Hans Peter Bull

Federal constitutional and administrative lawyer

(* 17 October 1936 in Lübben, Germany)

He was the first federal commissioner for data protection and freedom of information, and held the office of interior minister in the state of Schleswig Holstein for seven years. Hans Peter studied Law between 1956 and 1960 in Hamburg, Marburg and at the Free University of Berlin. He graduated with a doctorate in law in 1963 and, in 1966, completed his second state examination. On completing his studies in 1972, he qualified for a professorship in constitutional and administrative law.

Hans Peter Bull has been a member of the SPD since 1967, and assumed the office of chairman of the State Arbitration Commission in Hamburg.
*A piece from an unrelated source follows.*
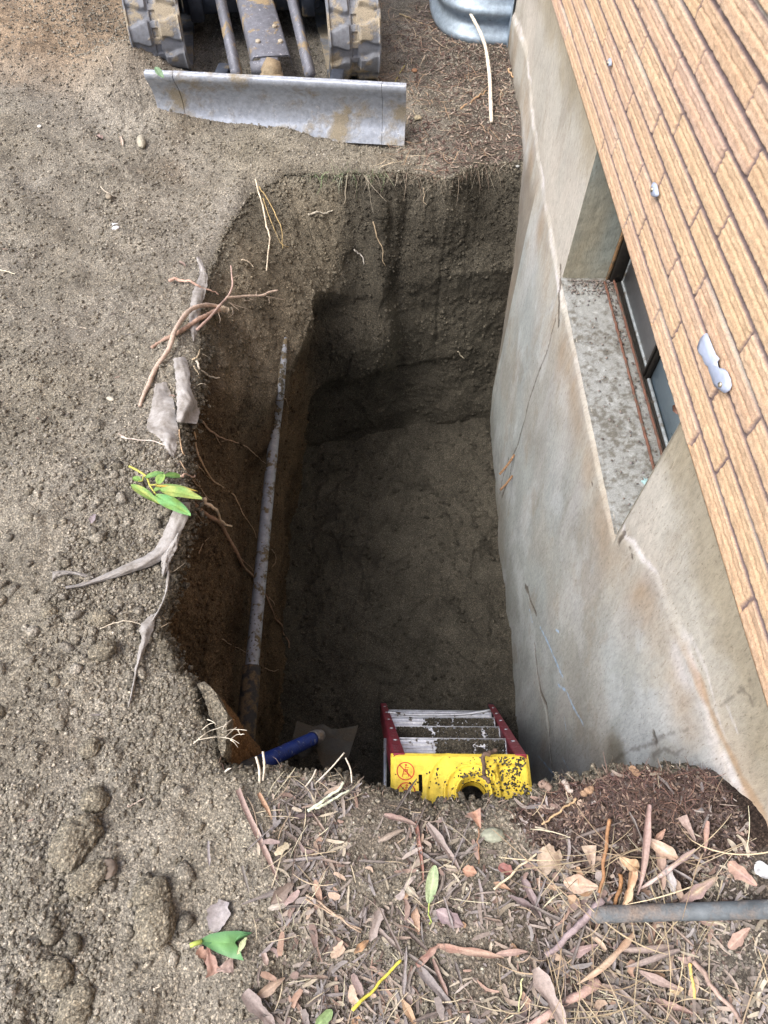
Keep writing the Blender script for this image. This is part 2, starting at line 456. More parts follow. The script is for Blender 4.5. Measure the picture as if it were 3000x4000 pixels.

From 1973 to 1978, he was professor of public law at the University of Hamburg; he subsequently held the office of federal commissioner for data protection and freedom of information from 1978 to 1983. Between 1983 and 1988 he resumed his duties as professor at the University of Hamburg until he became the interior minister of Schleswig Holstein in 1988. He held this office until 1995 and then returned to his work as a professor at the University of Hamburg until his retirement in 2002. From 1997 to 2003 he held the office of vice-chairman of the Federal Arbitration Commission of the SPD. Hans Peter is also a member of the working committee of social-democratic lawyers (AsJ) in Hamburg.

Compared to currently active data-protection activists, he assumes a rather more moderate attitude, which not least may be a consequence of his earlier activities as interior minister. He doesn’t see data protection as a value in itself, but rather as a counterweight and corrective measure against the misuse of data exploitation. He categorically rejects the wide-ranging data protection as advanced by Simitis, Bäumler and Weichert, for example, as paternalistic and an infringement on citizens’ rights. Instead he emphasises the status of the individual as a socially related entity and underlines the necessity of a socially adequate flow of information. With regard to the private enterprise sector, he subscribes to the essence of in dubio pro private enterprise rather than in dubio pro libertate.